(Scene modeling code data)
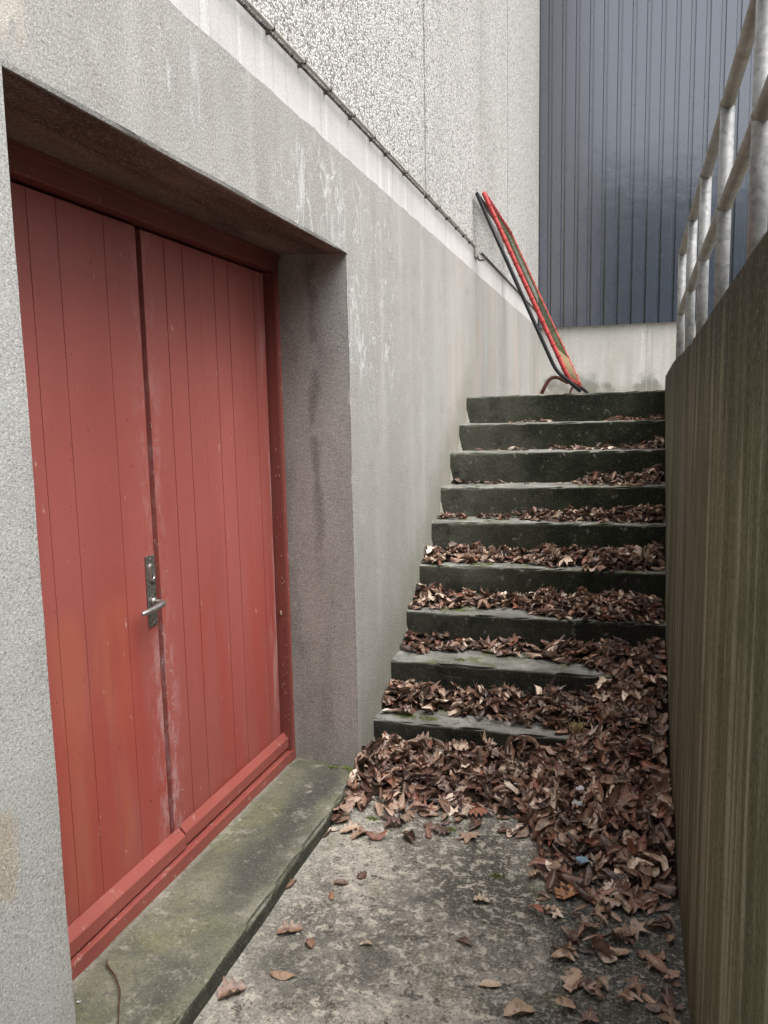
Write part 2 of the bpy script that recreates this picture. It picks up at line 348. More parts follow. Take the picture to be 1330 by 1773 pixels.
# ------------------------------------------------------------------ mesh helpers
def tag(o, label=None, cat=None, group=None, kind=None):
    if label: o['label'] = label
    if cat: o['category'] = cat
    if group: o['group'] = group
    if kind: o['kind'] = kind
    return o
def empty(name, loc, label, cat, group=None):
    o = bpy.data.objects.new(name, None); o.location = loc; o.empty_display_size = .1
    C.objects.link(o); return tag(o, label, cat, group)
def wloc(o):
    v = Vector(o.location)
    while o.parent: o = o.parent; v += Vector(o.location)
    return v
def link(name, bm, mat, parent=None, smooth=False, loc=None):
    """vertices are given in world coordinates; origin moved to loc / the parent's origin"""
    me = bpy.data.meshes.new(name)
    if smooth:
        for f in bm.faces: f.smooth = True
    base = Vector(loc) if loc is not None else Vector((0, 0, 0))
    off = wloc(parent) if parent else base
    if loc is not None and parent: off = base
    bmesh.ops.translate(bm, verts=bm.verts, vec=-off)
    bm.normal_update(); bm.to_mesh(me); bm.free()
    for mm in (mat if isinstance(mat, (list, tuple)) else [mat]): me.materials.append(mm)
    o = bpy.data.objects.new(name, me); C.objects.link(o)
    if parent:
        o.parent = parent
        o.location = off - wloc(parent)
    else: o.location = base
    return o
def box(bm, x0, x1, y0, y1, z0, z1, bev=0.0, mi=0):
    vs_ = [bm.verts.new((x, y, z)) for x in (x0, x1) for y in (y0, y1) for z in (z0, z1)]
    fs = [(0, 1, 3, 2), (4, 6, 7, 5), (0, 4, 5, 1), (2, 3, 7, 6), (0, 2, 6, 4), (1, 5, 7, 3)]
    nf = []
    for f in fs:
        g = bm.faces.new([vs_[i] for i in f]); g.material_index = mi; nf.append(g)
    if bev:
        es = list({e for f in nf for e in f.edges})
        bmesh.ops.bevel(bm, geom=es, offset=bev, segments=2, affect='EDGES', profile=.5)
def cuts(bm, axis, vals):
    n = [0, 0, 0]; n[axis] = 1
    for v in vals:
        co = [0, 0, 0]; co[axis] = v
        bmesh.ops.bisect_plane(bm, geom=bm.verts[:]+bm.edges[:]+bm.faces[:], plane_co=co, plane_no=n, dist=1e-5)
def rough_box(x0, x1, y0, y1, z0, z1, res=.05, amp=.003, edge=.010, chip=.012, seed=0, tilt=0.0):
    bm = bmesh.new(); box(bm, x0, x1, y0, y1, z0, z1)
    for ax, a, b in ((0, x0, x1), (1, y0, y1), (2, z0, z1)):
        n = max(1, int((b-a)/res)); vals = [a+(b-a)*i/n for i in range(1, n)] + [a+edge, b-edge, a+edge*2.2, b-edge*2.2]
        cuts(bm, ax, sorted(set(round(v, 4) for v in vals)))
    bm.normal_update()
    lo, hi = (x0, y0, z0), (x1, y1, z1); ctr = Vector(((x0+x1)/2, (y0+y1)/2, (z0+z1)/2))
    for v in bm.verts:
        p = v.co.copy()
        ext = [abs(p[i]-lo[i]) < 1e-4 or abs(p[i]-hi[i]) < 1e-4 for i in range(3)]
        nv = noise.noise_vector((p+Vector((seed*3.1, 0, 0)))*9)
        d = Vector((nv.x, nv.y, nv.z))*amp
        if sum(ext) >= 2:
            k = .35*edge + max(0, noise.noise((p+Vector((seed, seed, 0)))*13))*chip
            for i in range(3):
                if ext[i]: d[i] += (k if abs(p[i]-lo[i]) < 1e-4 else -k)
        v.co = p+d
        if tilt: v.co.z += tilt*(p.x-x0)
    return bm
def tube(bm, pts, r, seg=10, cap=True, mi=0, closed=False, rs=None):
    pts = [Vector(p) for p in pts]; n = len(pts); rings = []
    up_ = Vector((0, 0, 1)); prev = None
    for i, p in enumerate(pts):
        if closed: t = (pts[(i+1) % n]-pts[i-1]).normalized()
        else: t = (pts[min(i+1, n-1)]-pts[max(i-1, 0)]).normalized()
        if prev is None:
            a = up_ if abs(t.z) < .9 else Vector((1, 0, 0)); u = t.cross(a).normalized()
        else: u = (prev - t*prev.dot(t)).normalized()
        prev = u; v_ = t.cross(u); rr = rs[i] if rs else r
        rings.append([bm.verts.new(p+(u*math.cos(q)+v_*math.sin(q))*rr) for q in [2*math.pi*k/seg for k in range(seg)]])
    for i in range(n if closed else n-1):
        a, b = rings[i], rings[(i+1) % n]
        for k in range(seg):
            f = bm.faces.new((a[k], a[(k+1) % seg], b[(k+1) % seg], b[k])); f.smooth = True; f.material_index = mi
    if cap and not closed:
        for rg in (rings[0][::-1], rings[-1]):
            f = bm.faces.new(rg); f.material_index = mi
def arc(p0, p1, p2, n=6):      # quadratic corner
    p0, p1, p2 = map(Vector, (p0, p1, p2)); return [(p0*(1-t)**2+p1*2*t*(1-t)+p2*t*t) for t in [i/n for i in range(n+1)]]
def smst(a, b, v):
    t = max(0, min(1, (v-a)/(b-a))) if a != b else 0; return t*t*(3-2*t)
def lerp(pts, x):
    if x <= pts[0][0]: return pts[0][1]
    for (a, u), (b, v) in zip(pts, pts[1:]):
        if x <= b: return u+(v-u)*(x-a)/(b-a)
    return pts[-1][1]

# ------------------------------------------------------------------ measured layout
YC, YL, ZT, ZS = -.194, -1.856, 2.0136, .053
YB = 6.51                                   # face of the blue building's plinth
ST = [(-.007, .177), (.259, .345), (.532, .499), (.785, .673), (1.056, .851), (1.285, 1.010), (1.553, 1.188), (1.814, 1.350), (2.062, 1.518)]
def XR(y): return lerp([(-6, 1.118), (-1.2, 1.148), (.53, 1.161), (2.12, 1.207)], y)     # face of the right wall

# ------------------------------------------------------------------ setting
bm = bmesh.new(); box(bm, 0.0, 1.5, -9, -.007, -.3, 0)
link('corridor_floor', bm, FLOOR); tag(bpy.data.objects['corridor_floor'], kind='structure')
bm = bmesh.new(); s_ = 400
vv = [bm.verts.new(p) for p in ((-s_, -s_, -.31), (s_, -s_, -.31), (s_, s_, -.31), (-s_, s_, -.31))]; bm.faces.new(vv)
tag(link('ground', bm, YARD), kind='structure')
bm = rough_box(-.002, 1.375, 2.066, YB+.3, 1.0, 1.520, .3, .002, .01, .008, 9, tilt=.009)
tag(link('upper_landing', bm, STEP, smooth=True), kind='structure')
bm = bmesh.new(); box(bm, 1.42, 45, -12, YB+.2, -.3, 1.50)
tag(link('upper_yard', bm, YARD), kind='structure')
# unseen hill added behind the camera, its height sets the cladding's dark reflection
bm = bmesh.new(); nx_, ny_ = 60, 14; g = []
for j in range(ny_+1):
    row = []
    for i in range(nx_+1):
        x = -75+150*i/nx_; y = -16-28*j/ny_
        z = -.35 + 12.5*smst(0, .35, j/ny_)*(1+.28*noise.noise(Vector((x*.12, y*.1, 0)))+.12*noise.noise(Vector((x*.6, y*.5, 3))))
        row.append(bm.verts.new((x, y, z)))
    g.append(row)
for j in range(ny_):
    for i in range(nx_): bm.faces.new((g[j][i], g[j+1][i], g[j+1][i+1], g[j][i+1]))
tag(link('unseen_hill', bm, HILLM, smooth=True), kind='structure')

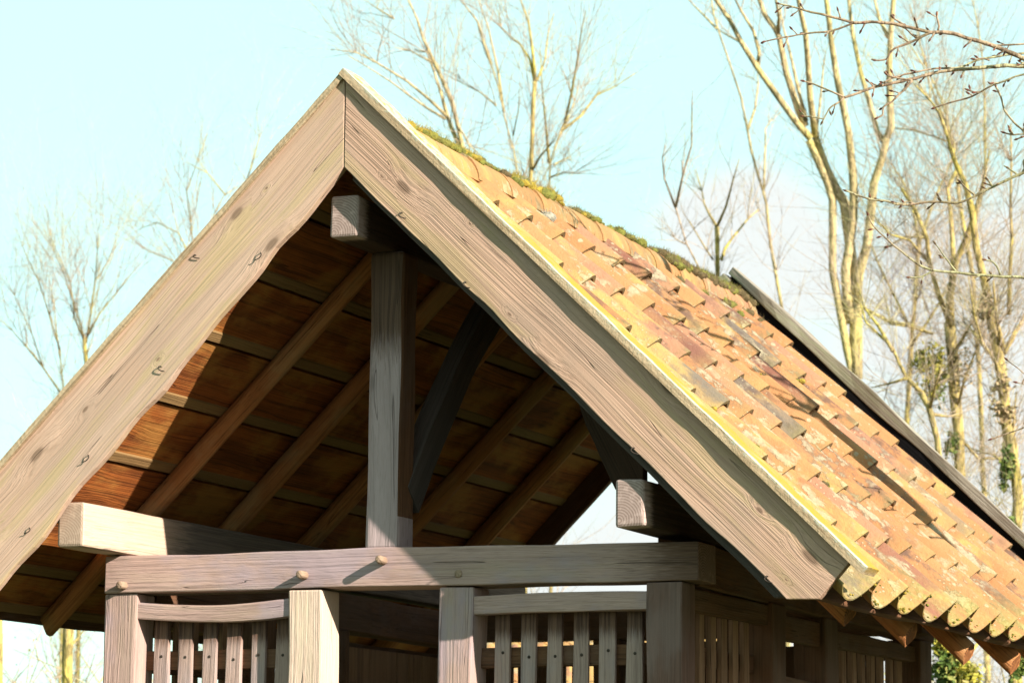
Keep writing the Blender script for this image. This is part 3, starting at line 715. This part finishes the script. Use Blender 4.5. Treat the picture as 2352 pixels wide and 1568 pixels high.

** Do this **
Pictures in the records should not appear in your copy, but everything else must be transcribed exactly.

** Final result **
Write part 2 of the bpy script that recreates this picture. It picks up at line 348. More parts follow. Take the picture to be 1330 by 1773 pixels.
# ------------------------------------------------------------------ mesh helpers
def tag(o, label=None, cat=None, group=None, kind=None):
    if label: o['label'] = label
    if cat: o['category'] = cat
    if group: o['group'] = group
    if kind: o['kind'] = kind
    return o
def empty(name, loc, label, cat, group=None):
    o = bpy.data.objects.new(name, None); o.location = loc; o.empty_display_size = .1
    C.objects.link(o); return tag(o, label, cat, group)
def wloc(o):
    v = Vector(o.location)
    while o.parent: o = o.parent; v += Vector(o.location)
    return v
def link(name, bm, mat, parent=None, smooth=False, loc=None):
    """vertices are given in world coordinates; origin moved to loc / the parent's origin"""
    me = bpy.data.meshes.new(name)
    if smooth:
        for f in bm.faces: f.smooth = True
    base = Vector(loc) if loc is not None else Vector((0, 0, 0))
    off = wloc(parent) if parent else base
    if loc is not None and parent: off = base
    bmesh.ops.translate(bm, verts=bm.verts, vec=-off)
    bm.normal_update(); bm.to_mesh(me); bm.free()
    for mm in (mat if isinstance(mat, (list, tuple)) else [mat]): me.materials.append(mm)
    o = bpy.data.objects.new(name, me); C.objects.link(o)
    if parent:
        o.parent = parent
        o.location = off - wloc(parent)
    else: o.location = base
    return o
def box(bm, x0, x1, y0, y1, z0, z1, bev=0.0, mi=0):
    vs_ = [bm.verts.new((x, y, z)) for x in (x0, x1) for y in (y0, y1) for z in (z0, z1)]
    fs = [(0, 1, 3, 2), (4, 6, 7, 5), (0, 4, 5, 1), (2, 3, 7, 6), (0, 2, 6, 4), (1, 5, 7, 3)]
    nf = []
    for f in fs:
        g = bm.faces.new([vs_[i] for i in f]); g.material_index = mi; nf.append(g)
    if bev:
        es = list({e for f in nf for e in f.edges})
        bmesh.ops.bevel(bm, geom=es, offset=bev, segments=2, affect='EDGES', profile=.5)
def cuts(bm, axis, vals):
    n = [0, 0, 0]; n[axis] = 1
    for v in vals:
        co = [0, 0, 0]; co[axis] = v
        bmesh.ops.bisect_plane(bm, geom=bm.verts[:]+bm.edges[:]+bm.faces[:], plane_co=co, plane_no=n, dist=1e-5)
def rough_box(x0, x1, y0, y1, z0, z1, res=.05, amp=.003, edge=.010, chip=.012, seed=0, tilt=0.0):
    bm = bmesh.new(); box(bm, x0, x1, y0, y1, z0, z1)
    for ax, a, b in ((0, x0, x1), (1, y0, y1), (2, z0, z1)):
        n = max(1, int((b-a)/res)); vals = [a+(b-a)*i/n for i in range(1, n)] + [a+edge, b-edge, a+edge*2.2, b-edge*2.2]
        cuts(bm, ax, sorted(set(round(v, 4) for v in vals)))
    bm.normal_update()
    lo, hi = (x0, y0, z0), (x1, y1, z1); ctr = Vector(((x0+x1)/2, (y0+y1)/2, (z0+z1)/2))
    for v in bm.verts:
        p = v.co.copy()
        ext = [abs(p[i]-lo[i]) < 1e-4 or abs(p[i]-hi[i]) < 1e-4 for i in range(3)]
        nv = noise.noise_vector((p+Vector((seed*3.1, 0, 0)))*9)
        d = Vector((nv.x, nv.y, nv.z))*amp
        if sum(ext) >= 2:
            k = .35*edge + max(0, noise.noise((p+Vector((seed, seed, 0)))*13))*chip
            for i in range(3):
                if ext[i]: d[i] += (k if abs(p[i]-lo[i]) < 1e-4 else -k)
        v.co = p+d
        if tilt: v.co.z += tilt*(p.x-x0)
    return bm
def tube(bm, pts, r, seg=10, cap=True, mi=0, closed=False, rs=None):
    pts = [Vector(p) for p in pts]; n = len(pts); rings = []
    up_ = Vector((0, 0, 1)); prev = None
    for i, p in enumerate(pts):
        if closed: t = (pts[(i+1) % n]-pts[i-1]).normalized()
        else: t = (pts[min(i+1, n-1)]-pts[max(i-1, 0)]).normalized()
        if prev is None:
            a = up_ if abs(t.z) < .9 else Vector((1, 0, 0)); u = t.cross(a).normalized()
        else: u = (prev - t*prev.dot(t)).normalized()
        prev = u; v_ = t.cross(u); rr = rs[i] if rs else r
        rings.append([bm.verts.new(p+(u*math.cos(q)+v_*math.sin(q))*rr) for q in [2*math.pi*k/seg for k in range(seg)]])
    for i in range(n if closed else n-1):
        a, b = rings[i], rings[(i+1) % n]
        for k in range(seg):
            f = bm.faces.new((a[k], a[(k+1) % seg], b[(k+1) % seg], b[k])); f.smooth = True; f.material_index = mi
    if cap and not closed:
        for rg in (rings[0][::-1], rings[-1]):
            f = bm.faces.new(rg); f.material_index = mi
def arc(p0, p1, p2, n=6):      # quadratic corner
    p0, p1, p2 = map(Vector, (p0, p1, p2)); return [(p0*(1-t)**2+p1*2*t*(1-t)+p2*t*t) for t in [i/n for i in range(n+1)]]
def smst(a, b, v):
    t = max(0, min(1, (v-a)/(b-a))) if a != b else 0; return t*t*(3-2*t)
def lerp(pts, x):
    if x <= pts[0][0]: return pts[0][1]
    for (a, u), (b, v) in zip(pts, pts[1:]):
        if x <= b: return u+(v-u)*(x-a)/(b-a)
    return pts[-1][1]

# ------------------------------------------------------------------ measured layout
YC, YL, ZT, ZS = -.194, -1.856, 2.0136, .053
YB = 6.51                                   # face of the blue building's plinth
ST = [(-.007, .177), (.259, .345), (.532, .499), (.785, .673), (1.056, .851), (1.285, 1.010), (1.553, 1.188), (1.814, 1.350), (2.062, 1.518)]
def XR(y): return lerp([(-6, 1.118), (-1.2, 1.148), (.53, 1.161), (2.12, 1.207)], y)     # face of the right wall

# ------------------------------------------------------------------ setting
bm = bmesh.new(); box(bm, 0.0, 1.5, -9, -.007, -.3, 0)
link('corridor_floor', bm, FLOOR); tag(bpy.data.objects['corridor_floor'], kind='structure')
bm = bmesh.new(); s_ = 400
vv = [bm.verts.new(p) for p in ((-s_, -s_, -.31), (s_, -s_, -.31), (s_, s_, -.31), (-s_, s_, -.31))]; bm.faces.new(vv)
tag(link('ground', bm, YARD), kind='structure')
bm = rough_box(-.002, 1.375, 2.066, YB+.3, 1.0, 1.520, .3, .002, .01, .008, 9, tilt=.009)
tag(link('upper_landing', bm, STEP, smooth=True), kind='structure')
bm = bmesh.new(); box(bm, 1.42, 45, -12, YB+.2, -.3, 1.50)
tag(link('upper_yard', bm, YARD), kind='structure')
# unseen hill added behind the camera, its height sets the cladding's dark reflection
bm = bmesh.new(); nx_, ny_ = 60, 14; g = []
for j in range(ny_+1):
    row = []
    for i in range(nx_+1):
        x = -75+150*i/nx_; y = -16-28*j/ny_
        z = -.35 + 12.5*smst(0, .35, j/ny_)*(1+.28*noise.noise(Vector((x*.12, y*.1, 0)))+.12*noise.noise(Vector((x*.6, y*.5, 3))))
        row.append(bm.verts.new((x, y, z)))
    g.append(row)
for j in range(ny_):
    for i in range(nx_): bm.faces.new((g[j][i], g[j+1][i], g[j+1][i+1], g[j][i+1]))
tag(link('unseen_hill', bm, HILLM, smooth=True), kind='structure')

Keep writing the Blender script for this image. This is part 3, starting at line 715. This part finishes the script. Use Blender 4.5. Treat the picture as 2352 pixels wide and 1568 pixels high.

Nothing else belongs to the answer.